Scene modeling code data
---------------

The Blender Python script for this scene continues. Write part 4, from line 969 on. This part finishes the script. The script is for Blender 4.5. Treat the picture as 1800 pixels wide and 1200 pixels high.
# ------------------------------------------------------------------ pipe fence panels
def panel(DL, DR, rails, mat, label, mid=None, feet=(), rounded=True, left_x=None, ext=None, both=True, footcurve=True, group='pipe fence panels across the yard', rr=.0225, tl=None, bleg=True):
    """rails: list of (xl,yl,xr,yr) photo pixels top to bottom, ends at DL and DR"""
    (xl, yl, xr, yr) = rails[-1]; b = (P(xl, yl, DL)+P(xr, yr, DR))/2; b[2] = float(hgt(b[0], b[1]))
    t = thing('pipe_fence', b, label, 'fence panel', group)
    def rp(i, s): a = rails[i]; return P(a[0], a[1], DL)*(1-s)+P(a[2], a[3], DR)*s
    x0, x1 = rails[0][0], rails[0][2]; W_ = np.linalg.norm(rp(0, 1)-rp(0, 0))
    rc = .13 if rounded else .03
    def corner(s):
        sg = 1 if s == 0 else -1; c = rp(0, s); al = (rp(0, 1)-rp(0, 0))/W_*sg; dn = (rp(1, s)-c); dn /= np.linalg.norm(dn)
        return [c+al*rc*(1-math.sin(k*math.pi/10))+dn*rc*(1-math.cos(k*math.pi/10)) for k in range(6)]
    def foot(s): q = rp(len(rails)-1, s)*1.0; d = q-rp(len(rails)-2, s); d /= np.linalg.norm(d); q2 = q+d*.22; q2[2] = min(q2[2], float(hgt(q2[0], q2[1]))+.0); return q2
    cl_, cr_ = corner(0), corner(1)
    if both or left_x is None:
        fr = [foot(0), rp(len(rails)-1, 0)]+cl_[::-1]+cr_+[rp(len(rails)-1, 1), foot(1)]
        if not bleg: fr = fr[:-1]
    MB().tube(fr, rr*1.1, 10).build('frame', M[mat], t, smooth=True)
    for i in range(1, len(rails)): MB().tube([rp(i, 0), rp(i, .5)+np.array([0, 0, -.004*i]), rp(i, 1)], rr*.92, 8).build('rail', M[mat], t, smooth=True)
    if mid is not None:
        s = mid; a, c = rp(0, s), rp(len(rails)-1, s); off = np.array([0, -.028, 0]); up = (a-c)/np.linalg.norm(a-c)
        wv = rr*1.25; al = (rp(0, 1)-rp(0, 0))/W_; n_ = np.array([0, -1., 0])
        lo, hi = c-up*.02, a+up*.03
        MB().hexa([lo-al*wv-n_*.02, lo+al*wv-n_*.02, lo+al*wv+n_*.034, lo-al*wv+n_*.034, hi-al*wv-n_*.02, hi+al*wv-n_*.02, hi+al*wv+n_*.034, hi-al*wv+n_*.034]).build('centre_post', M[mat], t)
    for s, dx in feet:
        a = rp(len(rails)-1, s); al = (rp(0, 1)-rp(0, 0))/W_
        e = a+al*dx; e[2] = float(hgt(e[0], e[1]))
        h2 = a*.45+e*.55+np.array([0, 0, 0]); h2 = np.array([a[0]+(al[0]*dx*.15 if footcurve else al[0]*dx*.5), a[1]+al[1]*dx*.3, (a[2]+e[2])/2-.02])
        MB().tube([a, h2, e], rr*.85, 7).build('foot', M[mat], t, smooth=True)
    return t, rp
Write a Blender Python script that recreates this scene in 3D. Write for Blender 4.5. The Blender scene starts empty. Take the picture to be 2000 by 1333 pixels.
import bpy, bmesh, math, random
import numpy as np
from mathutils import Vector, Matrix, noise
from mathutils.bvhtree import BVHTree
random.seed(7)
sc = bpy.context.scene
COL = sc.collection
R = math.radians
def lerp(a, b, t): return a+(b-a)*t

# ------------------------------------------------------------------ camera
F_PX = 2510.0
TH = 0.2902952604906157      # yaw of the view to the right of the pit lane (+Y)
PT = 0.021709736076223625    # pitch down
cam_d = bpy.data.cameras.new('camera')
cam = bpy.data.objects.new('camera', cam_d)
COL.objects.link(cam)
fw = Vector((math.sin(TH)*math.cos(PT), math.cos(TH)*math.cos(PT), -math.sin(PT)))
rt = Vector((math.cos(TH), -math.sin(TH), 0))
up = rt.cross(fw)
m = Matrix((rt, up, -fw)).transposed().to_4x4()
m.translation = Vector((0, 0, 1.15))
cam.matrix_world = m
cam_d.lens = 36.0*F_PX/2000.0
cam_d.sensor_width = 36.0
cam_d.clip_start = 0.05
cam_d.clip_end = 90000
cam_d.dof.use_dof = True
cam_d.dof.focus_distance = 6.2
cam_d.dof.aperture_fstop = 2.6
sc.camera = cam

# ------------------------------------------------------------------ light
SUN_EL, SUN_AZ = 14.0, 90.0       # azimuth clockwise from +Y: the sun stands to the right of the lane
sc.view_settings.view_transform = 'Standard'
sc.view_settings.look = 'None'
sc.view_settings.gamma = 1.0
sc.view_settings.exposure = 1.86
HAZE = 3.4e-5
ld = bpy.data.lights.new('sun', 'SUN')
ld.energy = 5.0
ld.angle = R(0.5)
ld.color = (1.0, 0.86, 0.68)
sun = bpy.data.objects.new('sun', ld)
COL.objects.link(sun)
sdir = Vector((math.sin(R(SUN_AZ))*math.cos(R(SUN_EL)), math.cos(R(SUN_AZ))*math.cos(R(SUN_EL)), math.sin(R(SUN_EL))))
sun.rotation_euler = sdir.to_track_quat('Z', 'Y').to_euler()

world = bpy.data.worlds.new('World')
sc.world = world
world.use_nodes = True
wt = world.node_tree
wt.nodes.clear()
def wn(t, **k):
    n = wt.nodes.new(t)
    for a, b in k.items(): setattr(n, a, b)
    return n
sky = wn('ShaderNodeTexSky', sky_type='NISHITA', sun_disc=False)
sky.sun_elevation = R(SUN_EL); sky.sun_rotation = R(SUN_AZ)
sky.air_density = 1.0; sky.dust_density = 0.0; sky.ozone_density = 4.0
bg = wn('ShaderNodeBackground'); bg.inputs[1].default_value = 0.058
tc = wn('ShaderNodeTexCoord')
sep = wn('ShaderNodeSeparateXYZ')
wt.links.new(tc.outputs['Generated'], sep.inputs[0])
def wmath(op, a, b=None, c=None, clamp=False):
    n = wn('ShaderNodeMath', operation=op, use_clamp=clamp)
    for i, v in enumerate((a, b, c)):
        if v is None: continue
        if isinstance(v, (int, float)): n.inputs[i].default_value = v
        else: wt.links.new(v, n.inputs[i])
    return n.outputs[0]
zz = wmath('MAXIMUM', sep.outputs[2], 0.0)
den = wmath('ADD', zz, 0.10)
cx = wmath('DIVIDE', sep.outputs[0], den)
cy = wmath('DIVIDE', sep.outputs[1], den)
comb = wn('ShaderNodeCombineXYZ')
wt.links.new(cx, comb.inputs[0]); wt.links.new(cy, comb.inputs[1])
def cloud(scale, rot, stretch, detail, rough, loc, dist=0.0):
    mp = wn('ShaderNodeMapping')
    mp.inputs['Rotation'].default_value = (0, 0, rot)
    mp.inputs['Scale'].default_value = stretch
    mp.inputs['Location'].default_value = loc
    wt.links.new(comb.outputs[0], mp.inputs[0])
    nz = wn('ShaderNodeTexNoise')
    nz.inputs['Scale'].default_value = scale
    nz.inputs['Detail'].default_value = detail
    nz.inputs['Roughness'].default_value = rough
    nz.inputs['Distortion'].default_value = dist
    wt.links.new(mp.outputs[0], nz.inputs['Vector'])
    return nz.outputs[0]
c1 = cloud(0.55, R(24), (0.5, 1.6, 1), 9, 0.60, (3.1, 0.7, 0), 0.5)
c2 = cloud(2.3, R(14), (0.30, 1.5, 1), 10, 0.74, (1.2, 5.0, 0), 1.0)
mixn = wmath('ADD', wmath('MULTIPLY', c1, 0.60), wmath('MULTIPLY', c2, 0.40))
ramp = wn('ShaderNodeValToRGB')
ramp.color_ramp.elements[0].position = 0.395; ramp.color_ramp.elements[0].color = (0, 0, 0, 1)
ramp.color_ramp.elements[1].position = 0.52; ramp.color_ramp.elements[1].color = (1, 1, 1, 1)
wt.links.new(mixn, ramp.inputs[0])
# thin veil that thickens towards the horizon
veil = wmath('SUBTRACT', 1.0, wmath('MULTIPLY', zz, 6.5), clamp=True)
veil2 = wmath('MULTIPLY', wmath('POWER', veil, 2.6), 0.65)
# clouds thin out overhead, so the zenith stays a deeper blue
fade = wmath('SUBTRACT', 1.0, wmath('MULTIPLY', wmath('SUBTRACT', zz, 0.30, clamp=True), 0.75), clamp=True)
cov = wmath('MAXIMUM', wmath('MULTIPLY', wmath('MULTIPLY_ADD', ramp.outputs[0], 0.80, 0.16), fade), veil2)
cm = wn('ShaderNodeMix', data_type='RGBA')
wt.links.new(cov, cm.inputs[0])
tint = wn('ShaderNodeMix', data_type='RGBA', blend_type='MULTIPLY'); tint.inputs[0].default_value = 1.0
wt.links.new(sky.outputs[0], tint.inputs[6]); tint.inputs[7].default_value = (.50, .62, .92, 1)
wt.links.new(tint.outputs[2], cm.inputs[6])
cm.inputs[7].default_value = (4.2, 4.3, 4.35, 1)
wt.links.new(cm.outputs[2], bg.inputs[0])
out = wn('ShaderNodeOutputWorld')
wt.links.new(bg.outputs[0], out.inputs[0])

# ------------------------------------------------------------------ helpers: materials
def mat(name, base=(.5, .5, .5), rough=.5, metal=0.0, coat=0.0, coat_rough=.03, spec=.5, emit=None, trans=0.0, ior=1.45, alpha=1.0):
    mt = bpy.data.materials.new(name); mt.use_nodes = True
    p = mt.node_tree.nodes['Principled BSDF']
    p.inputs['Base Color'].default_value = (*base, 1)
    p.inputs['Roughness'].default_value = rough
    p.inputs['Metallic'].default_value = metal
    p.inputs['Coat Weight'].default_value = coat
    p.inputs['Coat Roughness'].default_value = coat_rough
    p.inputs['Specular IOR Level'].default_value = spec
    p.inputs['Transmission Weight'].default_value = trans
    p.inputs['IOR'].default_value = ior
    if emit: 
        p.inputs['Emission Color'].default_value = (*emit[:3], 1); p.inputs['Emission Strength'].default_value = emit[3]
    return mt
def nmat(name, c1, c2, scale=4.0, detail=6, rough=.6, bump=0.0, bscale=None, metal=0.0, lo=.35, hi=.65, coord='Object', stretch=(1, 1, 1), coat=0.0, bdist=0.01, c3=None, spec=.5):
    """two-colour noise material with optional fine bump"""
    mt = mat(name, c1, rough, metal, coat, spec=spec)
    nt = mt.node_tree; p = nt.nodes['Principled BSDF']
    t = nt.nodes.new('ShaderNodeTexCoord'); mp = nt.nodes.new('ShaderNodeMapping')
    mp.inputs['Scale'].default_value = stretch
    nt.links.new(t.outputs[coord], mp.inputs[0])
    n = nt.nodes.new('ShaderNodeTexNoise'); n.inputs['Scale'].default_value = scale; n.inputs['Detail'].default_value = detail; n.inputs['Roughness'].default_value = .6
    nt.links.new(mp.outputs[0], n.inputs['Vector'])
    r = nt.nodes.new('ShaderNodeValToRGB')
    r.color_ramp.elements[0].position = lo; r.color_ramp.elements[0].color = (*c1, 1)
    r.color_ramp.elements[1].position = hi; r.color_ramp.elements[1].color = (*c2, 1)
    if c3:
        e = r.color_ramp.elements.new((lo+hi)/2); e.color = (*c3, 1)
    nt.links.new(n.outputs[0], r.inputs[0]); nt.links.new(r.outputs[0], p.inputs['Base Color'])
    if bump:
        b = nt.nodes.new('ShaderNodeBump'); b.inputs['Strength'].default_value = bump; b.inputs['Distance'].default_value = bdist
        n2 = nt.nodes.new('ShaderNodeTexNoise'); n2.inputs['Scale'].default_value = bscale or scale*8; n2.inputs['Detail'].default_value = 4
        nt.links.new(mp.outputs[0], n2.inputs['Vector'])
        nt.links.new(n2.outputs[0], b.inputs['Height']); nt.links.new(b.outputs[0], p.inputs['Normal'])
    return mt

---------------

> YOUR INSTRUCTIONS: Identify all lines where the word "this" shows up. Copy them.

> REPLY:
The Blender Python script for this scene continues. Write part 4, from line 969 on. This part finishes the script. The script is for Blender 4.5. Treat the picture as 1800 pixels wide and 1200 pixels high.
Write a Blender Python script that recreates this scene in 3D. Write for Blender 4.5. The Blender scene starts empty. Take the picture to be 2000 by 1333 pixels.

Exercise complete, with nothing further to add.